Check each line for the string "scene", then give only how many lines have it.

» **DATASET EXCERPT**:
-.-.-

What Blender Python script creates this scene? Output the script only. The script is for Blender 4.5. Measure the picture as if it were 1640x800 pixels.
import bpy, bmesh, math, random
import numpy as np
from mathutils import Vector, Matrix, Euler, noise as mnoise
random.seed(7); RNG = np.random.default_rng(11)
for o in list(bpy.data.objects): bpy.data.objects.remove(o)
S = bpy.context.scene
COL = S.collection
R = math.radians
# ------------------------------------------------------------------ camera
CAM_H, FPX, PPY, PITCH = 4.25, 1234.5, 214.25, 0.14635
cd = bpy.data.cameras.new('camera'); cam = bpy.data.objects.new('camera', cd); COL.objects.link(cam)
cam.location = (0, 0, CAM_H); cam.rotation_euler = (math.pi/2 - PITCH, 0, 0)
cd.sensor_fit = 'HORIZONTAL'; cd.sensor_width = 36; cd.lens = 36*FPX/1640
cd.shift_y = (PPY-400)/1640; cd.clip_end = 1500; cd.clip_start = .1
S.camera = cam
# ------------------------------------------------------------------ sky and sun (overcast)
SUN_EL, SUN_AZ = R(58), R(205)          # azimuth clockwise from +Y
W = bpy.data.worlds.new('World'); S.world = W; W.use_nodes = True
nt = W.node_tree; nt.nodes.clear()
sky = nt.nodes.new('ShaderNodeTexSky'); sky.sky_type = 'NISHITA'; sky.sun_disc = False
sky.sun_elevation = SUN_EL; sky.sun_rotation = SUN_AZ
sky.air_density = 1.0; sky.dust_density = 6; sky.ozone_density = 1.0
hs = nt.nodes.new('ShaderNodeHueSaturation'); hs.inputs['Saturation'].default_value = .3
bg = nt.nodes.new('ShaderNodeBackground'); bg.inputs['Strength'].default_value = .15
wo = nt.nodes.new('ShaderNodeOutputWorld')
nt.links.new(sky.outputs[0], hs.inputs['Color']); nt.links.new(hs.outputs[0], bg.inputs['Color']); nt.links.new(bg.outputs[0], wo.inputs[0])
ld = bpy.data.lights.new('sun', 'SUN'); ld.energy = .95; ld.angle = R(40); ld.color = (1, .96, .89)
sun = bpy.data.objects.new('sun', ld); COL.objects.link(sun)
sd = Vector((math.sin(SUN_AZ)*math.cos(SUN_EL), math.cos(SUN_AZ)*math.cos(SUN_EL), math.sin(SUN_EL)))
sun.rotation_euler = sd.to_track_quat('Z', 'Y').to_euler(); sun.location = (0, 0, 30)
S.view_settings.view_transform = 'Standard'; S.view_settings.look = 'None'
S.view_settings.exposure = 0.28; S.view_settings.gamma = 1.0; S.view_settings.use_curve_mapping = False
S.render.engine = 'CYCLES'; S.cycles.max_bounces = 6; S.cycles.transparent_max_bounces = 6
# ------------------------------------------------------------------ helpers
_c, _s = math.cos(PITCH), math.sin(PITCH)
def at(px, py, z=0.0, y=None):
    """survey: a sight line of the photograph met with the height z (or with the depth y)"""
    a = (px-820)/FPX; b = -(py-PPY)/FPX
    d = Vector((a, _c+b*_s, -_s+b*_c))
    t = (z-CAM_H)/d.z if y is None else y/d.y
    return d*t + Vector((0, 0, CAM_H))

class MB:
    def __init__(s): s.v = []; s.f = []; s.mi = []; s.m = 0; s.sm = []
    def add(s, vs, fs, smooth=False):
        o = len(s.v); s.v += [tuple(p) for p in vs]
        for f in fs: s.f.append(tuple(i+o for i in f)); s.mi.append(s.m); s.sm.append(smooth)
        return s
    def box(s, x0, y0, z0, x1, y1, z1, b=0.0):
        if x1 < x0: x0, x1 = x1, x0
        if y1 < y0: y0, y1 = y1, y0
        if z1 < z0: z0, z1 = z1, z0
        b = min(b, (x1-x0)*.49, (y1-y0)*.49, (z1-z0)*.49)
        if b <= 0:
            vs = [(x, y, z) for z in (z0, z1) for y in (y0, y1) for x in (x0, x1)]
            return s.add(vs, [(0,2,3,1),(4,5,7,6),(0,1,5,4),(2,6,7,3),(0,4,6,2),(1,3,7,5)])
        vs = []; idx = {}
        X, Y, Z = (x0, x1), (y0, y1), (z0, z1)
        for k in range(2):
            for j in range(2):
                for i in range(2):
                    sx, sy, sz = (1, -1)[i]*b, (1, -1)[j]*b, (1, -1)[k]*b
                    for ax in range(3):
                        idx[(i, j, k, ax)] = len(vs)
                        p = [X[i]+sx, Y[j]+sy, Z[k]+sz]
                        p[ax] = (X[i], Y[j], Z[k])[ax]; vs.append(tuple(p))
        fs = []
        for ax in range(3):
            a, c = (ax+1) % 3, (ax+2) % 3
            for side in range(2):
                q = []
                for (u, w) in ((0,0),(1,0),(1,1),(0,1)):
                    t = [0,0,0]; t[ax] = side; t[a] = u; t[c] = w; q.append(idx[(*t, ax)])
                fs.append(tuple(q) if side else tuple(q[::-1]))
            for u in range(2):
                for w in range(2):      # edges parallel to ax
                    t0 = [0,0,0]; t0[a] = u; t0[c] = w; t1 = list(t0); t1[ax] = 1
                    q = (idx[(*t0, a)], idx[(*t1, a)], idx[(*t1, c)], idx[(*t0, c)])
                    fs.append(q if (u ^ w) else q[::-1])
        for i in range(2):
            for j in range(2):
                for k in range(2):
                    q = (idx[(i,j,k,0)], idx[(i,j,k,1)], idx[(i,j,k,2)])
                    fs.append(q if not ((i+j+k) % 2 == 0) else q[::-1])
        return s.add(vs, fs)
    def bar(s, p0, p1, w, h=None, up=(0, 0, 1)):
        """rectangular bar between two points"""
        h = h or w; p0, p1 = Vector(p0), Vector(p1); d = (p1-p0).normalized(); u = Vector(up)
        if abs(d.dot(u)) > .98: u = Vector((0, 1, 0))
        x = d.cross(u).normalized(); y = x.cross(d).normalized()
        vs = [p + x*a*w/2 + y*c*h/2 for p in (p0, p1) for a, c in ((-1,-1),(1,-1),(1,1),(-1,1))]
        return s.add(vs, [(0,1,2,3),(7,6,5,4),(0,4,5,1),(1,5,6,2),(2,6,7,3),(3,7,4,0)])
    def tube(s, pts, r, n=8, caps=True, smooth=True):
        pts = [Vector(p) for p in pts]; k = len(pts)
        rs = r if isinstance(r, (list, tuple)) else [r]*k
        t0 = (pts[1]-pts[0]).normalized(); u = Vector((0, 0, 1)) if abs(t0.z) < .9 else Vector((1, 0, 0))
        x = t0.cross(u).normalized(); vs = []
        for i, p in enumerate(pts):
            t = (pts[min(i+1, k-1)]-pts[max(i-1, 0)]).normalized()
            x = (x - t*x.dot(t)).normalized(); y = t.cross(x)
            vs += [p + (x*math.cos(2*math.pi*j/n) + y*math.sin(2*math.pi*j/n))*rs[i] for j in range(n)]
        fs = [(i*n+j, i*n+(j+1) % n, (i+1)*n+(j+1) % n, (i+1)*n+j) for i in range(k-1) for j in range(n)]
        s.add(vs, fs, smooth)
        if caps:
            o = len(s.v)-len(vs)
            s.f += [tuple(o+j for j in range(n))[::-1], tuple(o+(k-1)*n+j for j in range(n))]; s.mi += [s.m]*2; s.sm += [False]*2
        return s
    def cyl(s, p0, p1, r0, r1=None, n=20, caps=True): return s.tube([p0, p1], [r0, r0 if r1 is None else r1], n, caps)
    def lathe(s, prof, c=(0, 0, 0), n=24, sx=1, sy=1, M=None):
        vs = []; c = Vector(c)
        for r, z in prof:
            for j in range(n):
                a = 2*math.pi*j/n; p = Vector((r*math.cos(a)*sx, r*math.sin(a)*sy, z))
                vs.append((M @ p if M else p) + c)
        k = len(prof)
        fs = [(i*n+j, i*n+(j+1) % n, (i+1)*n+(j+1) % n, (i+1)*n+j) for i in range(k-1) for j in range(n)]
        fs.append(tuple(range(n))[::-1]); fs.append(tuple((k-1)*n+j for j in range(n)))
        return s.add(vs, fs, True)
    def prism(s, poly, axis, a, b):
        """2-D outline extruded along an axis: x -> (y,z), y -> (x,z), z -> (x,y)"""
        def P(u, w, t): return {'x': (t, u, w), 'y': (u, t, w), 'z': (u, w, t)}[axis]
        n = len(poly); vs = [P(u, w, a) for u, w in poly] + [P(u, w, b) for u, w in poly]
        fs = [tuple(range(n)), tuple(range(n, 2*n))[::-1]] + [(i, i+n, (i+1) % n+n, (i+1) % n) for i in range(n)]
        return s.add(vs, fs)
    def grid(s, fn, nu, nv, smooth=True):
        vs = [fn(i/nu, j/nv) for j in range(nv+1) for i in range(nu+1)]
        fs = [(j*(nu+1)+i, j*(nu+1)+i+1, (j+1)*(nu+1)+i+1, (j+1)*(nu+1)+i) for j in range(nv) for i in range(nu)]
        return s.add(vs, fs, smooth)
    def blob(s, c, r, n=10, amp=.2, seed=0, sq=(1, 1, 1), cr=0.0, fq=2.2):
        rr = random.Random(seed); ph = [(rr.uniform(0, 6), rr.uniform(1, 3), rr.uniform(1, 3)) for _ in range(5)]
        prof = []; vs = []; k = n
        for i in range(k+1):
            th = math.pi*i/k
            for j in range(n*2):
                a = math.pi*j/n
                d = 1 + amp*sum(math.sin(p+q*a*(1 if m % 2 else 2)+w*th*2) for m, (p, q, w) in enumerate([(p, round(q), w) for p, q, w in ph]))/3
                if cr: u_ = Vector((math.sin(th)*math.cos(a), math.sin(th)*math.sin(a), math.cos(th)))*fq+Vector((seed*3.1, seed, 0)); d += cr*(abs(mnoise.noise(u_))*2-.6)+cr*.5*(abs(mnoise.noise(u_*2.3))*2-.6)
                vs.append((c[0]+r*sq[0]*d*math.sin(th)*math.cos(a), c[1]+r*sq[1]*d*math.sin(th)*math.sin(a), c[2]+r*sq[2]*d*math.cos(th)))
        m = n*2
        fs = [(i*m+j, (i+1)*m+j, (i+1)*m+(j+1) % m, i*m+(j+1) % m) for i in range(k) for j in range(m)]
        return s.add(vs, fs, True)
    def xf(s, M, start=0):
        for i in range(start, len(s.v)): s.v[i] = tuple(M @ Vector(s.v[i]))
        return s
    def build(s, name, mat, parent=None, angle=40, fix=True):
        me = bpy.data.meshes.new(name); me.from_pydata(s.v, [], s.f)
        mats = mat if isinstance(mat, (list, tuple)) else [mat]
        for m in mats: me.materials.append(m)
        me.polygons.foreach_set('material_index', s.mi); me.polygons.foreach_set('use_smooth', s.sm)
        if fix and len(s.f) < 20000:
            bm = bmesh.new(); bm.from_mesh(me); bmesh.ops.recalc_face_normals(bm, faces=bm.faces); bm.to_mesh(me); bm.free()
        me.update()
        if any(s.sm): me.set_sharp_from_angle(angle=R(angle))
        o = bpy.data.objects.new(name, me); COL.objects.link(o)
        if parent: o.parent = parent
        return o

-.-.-

» **EXERCISE ANSWER**:
2